■ Problem to solve ■
Copy the lines below as they are; omit the images they contain.

■ Data provided ■
◆ ◆ ◆ ◆ ◆

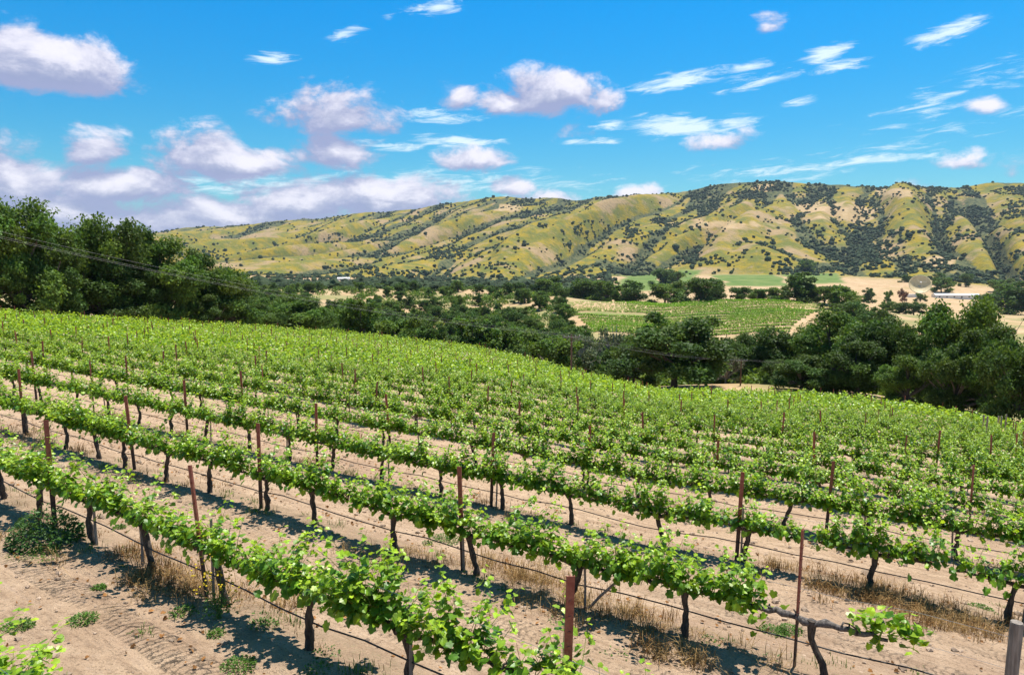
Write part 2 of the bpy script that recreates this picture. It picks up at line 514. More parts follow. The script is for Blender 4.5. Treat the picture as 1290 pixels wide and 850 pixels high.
    g.l(g.math('MULTIPLY', hillw, n_tree), b2.inputs['Height']); g.l(b.outputs[0], b2.inputs['Normal'])
    p = g.n('ShaderNodeBsdfPrincipled'); g.l(c, p.inputs['Base Color']); p.inputs['Roughness'].default_value = .95
    p.inputs['Specular IOR Level'].default_value = .1
    g.l(b2.outputs[0], p.inputs['Normal'])
    g.out(p.outputs[0]); return m


# ------------------------------------------------------------------ ground sheet
def knoll_mask(x, y):
    px, _, _ = project(x, y, np.zeros_like(x) - 35)
    w = sstep(700, 730, px) * sstep(1062, 1040, px) * sstep(318, 330, y) * sstep(452, 436, y)
    return w


def build_ground():
    fa = np.arange(-46, 46.01, .1)
    ba = np.concatenate([np.arange(48, 180, 3.0), np.arange(180, 314, 3.0)])
    az = np.radians(np.concatenate([fa, ba]))
    rr = np.concatenate([np.geomspace(.6, 150, 250)[:-1], np.geomspace(150, 1300, 130)[:-1], np.arange(1300, 4600, 13.0), np.geomspace(4650, 6000, 8)])
    A, Rg = np.meshgrid(az, rr)
    x = Rg * np.sin(A); y = Rg * np.cos(A)
    z, d = HEIGHT(x, y, True)
    na, nr = len(az), len(rr)
    th = d['th']; Y = d['Y']; edge = d['edge']; KY = d['KY']
    hillw = sstep(-.10, .03, th + .06 * fbm(x / 200, y / 200, 2, 71)) * (1 - d['back'])
    inner = np.maximum(sstep(1.06, 1.0, Y / edge), d['back'])
    g = np.zeros_like(x)
    px, py, _ = project(x, y, z)
    # green fields on the flat, below the hills
    wob = 14 * fbm(x / 90, y / 90, 2, 79)
    for (xa, xb, ya, yb, sk) in ((782, 872, 340, 366, .9), (905, 985, 346, 360, -1.2), (992, 1062, 344, 356, -1.0), (560, 600, 352, 362, 0)):
        q = px + wob + sk * (py - 352)
        g = np.maximum(g, sstep(xa - 4, xa + 4, q) * sstep(xb + 4, xb - 4, q) * sstep(ya - 1, ya + 1, py) * sstep(yb + 1.5, yb - .5, py + .12 * wob))
    lane = np.maximum(sstep(8, 5, np.abs(x - .205 * Y - 40 - 25 * np.sin(Y / 130))) * sstep(950, 1000, Y), 0)
    g = g * (1 - lane) * (1 - inner)
    hillw = hillw * (1 - sstep(.3, .7, g) * sstep(.12, .08, th))
    for (qx, qy, rx_, ry_) in ((1068, 268, 46, 13), (1020, 262, 24, 8), (905, 283, 60, 5), (1125, 243, 26, 6), (240, 352, 70, 6), (640, 262, 16, 5), (960, 236, 18, 5), (1180, 330, 30, 8)):
        q = np.hypot((px - qx) / rx_, (py - qy) / ry_) + .8 * fbm(x / 70, y / 70, 3, 83)
        hillw = hillw * (1 - .8 * sstep(1.1, .7, q) * (th > 0))
    kn = knoll_mask(x, y)
    strip = kn * sstep(5, 3, np.abs(y - (388 + .03 * x)))
    g = np.maximum(g, strip * .9)
    g = np.maximum(g, .4 * kn * sstep(.05, .3, fbm(x / 30, y / 30, 3, 77)))
    und = sstep(1.0, 1.3, Y / edge) * sstep(-.3, .2, fbm(x / 40, y / 40, 3, 78)) * sstep(800, 500, Y) * (1 - kn)
    g = np.maximum(g, .6 * und * (1 - inner))
    soil = inner * (1 - hillw)
    tan = np.clip(1 - soil - hillw - g, 0, 1)
    brush = d['gul'] * sstep(0, .1, th) * 1.0
    brush = brush + sstep(.78, 1.0, th) * .55 * sstep(-.2, .25, fbm(x / 130, y / 130, 3, 72)) + .25 * sstep(.15, .5, fbm(x / 260, y / 260, 3, 73)) * sstep(0, .1, th)
    brush = np.clip(brush, 0, 1) * hillw
    uu = UX * x + UY * y; r = RX * x + RY * y
    lit = np.zeros_like(x)
    for k in range(12):
        lit = np.maximum(lit, sstep(.75, .2, np.abs(uu - (ROW_U[k] - ROW_S[k] * (r - 3)))))
    z = z + .07 * lit * sstep(40, 10, d['R'])
    V = np.stack([x, y, z], -1).reshape(-1, 3)
    V = np.concatenate([V, [[0, 0, h1(0, 0.01)]]])
    i = np.arange(nr - 1)[:, None]; j = np.arange(na)[None, :]
    a = i * na + j; b = i * na + (j + 1) % na; c = (i + 1) * na + (j + 1) % na; e = (i + 1) * na + j
    Q = np.stack([a, e, c, b], -1).reshape(-1, 4)
    T = np.stack([np.full(na, len(V) - 1), np.arange(na), (np.arange(na) + 1) % na], -1)
    me = bpy.data.meshes.new('ground')
    me.vertices.add(len(V)); me.vertices.foreach_set('co', V.astype(np.float32).reshape(-1))
    loops = np.concatenate([Q.reshape(-1), T.reshape(-1)]).astype(np.int32)
    sizes = np.concatenate([np.full(len(Q), 4), np.full(len(T), 3)])
    me.loops.add(len(loops)); me.loops.foreach_set('vertex_index', loops)
    me.polygons.add(len(sizes)); me.polygons.foreach_set('loop_start', np.concatenate([[0], np.cumsum(sizes)[:-1]]).astype(np.int32))
    me.polygons.foreach_set('use_smooth', np.ones(len(sizes), bool))
    me.update(calc_edges=True)
    for nm, ch in (('zone_a', (soil, tan, g)), ('zone_b', (hillw, brush, lit))):
        at = me.color_attributes.new(nm, 'FLOAT_COLOR', 'POINT')
        cc = np.stack([*[q.reshape(-1) for q in ch], np.ones(x.size)], -1)
        cc = np.concatenate([cc, [[1, 0, 0, 1]]]).astype(np.float32)
        at.data.foreach_set('color', cc.reshape(-1))
    me.materials.append(ground_material())
    o = link('ground', me); tag(o, kind='structure', label='bare tan vineyard soil running out to dry grass valley and golden hills', cat='ground')
    return o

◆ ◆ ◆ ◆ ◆

■ Output below ■
Write part 2 of the bpy script that recreates this picture. It picks up at line 514. More parts follow. The script is for Blender 4.5. Treat the picture as 1290 pixels wide and 850 pixels high.
    g.l(g.math('MULTIPLY', hillw, n_tree), b2.inputs['Height']); g.l(b.outputs[0], b2.inputs['Normal'])
    p = g.n('ShaderNodeBsdfPrincipled'); g.l(c, p.inputs['Base Color']); p.inputs['Roughness'].default_value = .95
    p.inputs['Specular IOR Level'].default_value = .1
    g.l(b2.outputs[0], p.inputs['Normal'])
    g.out(p.outputs[0]); return m


# ------------------------------------------------------------------ ground sheet
def knoll_mask(x, y):
    px, _, _ = project(x, y, np.zeros_like(x) - 35)
    w = sstep(700, 730, px) * sstep(1062, 1040, px) * sstep(318, 330, y) * sstep(452, 436, y)
    return w


def build_ground():
    fa = np.arange(-46, 46.01, .1)
    ba = np.concatenate([np.arange(48, 180, 3.0), np.arange(180, 314, 3.0)])
    az = np.radians(np.concatenate([fa, ba]))
    rr = np.concatenate([np.geomspace(.6, 150, 250)[:-1], np.geomspace(150, 1300, 130)[:-1], np.arange(1300, 4600, 13.0), np.geomspace(4650, 6000, 8)])
    A, Rg = np.meshgrid(az, rr)
    x = Rg * np.sin(A); y = Rg * np.cos(A)
    z, d = HEIGHT(x, y, True)
    na, nr = len(az), len(rr)
    th = d['th']; Y = d['Y']; edge = d['edge']; KY = d['KY']
    hillw = sstep(-.10, .03, th + .06 * fbm(x / 200, y / 200, 2, 71)) * (1 - d['back'])
    inner = np.maximum(sstep(1.06, 1.0, Y / edge), d['back'])
    g = np.zeros_like(x)
    px, py, _ = project(x, y, z)
    # green fields on the flat, below the hills
    wob = 14 * fbm(x / 90, y / 90, 2, 79)
    for (xa, xb, ya, yb, sk) in ((782, 872, 340, 366, .9), (905, 985, 346, 360, -1.2), (992, 1062, 344, 356, -1.0), (560, 600, 352, 362, 0)):
        q = px + wob + sk * (py - 352)
        g = np.maximum(g, sstep(xa - 4, xa + 4, q) * sstep(xb + 4, xb - 4, q) * sstep(ya - 1, ya + 1, py) * sstep(yb + 1.5, yb - .5, py + .12 * wob))
    lane = np.maximum(sstep(8, 5, np.abs(x - .205 * Y - 40 - 25 * np.sin(Y / 130))) * sstep(950, 1000, Y), 0)
    g = g * (1 - lane) * (1 - inner)
    hillw = hillw * (1 - sstep(.3, .7, g) * sstep(.12, .08, th))
    for (qx, qy, rx_, ry_) in ((1068, 268, 46, 13), (1020, 262, 24, 8), (905, 283, 60, 5), (1125, 243, 26, 6), (240, 352, 70, 6), (640, 262, 16, 5), (960, 236, 18, 5), (1180, 330, 30, 8)):
        q = np.hypot((px - qx) / rx_, (py - qy) / ry_) + .8 * fbm(x / 70, y / 70, 3, 83)
        hillw = hillw * (1 - .8 * sstep(1.1, .7, q) * (th > 0))
    kn = knoll_mask(x, y)
    strip = kn * sstep(5, 3, np.abs(y - (388 + .03 * x)))
    g = np.maximum(g, strip * .9)
    g = np.maximum(g, .4 * kn * sstep(.05, .3, fbm(x / 30, y / 30, 3, 77)))
    und = sstep(1.0, 1.3, Y / edge) * sstep(-.3, .2, fbm(x / 40, y / 40, 3, 78)) * sstep(800, 500, Y) * (1 - kn)
    g = np.maximum(g, .6 * und * (1 - inner))
    soil = inner * (1 - hillw)
    tan = np.clip(1 - soil - hillw - g, 0, 1)
    brush = d['gul'] * sstep(0, .1, th) * 1.0
    brush = brush + sstep(.78, 1.0, th) * .55 * sstep(-.2, .25, fbm(x / 130, y / 130, 3, 72)) + .25 * sstep(.15, .5, fbm(x / 260, y / 260, 3, 73)) * sstep(0, .1, th)
    brush = np.clip(brush, 0, 1) * hillw
    uu = UX * x + UY * y; r = RX * x + RY * y
    lit = np.zeros_like(x)
    for k in range(12):
        lit = np.maximum(lit, sstep(.75, .2, np.abs(uu - (ROW_U[k] - ROW_S[k] * (r - 3)))))
    z = z + .07 * lit * sstep(40, 10, d['R'])
    V = np.stack([x, y, z], -1).reshape(-1, 3)
    V = np.concatenate([V, [[0, 0, h1(0, 0.01)]]])
    i = np.arange(nr - 1)[:, None]; j = np.arange(na)[None, :]
    a = i * na + j; b = i * na + (j + 1) % na; c = (i + 1) * na + (j + 1) % na; e = (i + 1) * na + j
    Q = np.stack([a, e, c, b], -1).reshape(-1, 4)
    T = np.stack([np.full(na, len(V) - 1), np.arange(na), (np.arange(na) + 1) % na], -1)
    me = bpy.data.meshes.new('ground')
    me.vertices.add(len(V)); me.vertices.foreach_set('co', V.astype(np.float32).reshape(-1))
    loops = np.concatenate([Q.reshape(-1), T.reshape(-1)]).astype(np.int32)
    sizes = np.concatenate([np.full(len(Q), 4), np.full(len(T), 3)])
    me.loops.add(len(loops)); me.loops.foreach_set('vertex_index', loops)
    me.polygons.add(len(sizes)); me.polygons.foreach_set('loop_start', np.concatenate([[0], np.cumsum(sizes)[:-1]]).astype(np.int32))
    me.polygons.foreach_set('use_smooth', np.ones(len(sizes), bool))
    me.update(calc_edges=True)
    for nm, ch in (('zone_a', (soil, tan, g)), ('zone_b', (hillw, brush, lit))):
        at = me.color_attributes.new(nm, 'FLOAT_COLOR', 'POINT')
        cc = np.stack([*[q.reshape(-1) for q in ch], np.ones(x.size)], -1)
        cc = np.concatenate([cc, [[1, 0, 0, 1]]]).astype(np.float32)
        at.data.foreach_set('color', cc.reshape(-1))
    me.materials.append(ground_material())
    o = link('ground', me); tag(o, kind='structure', label='bare tan vineyard soil running out to dry grass valley and golden hills', cat='ground')
    return o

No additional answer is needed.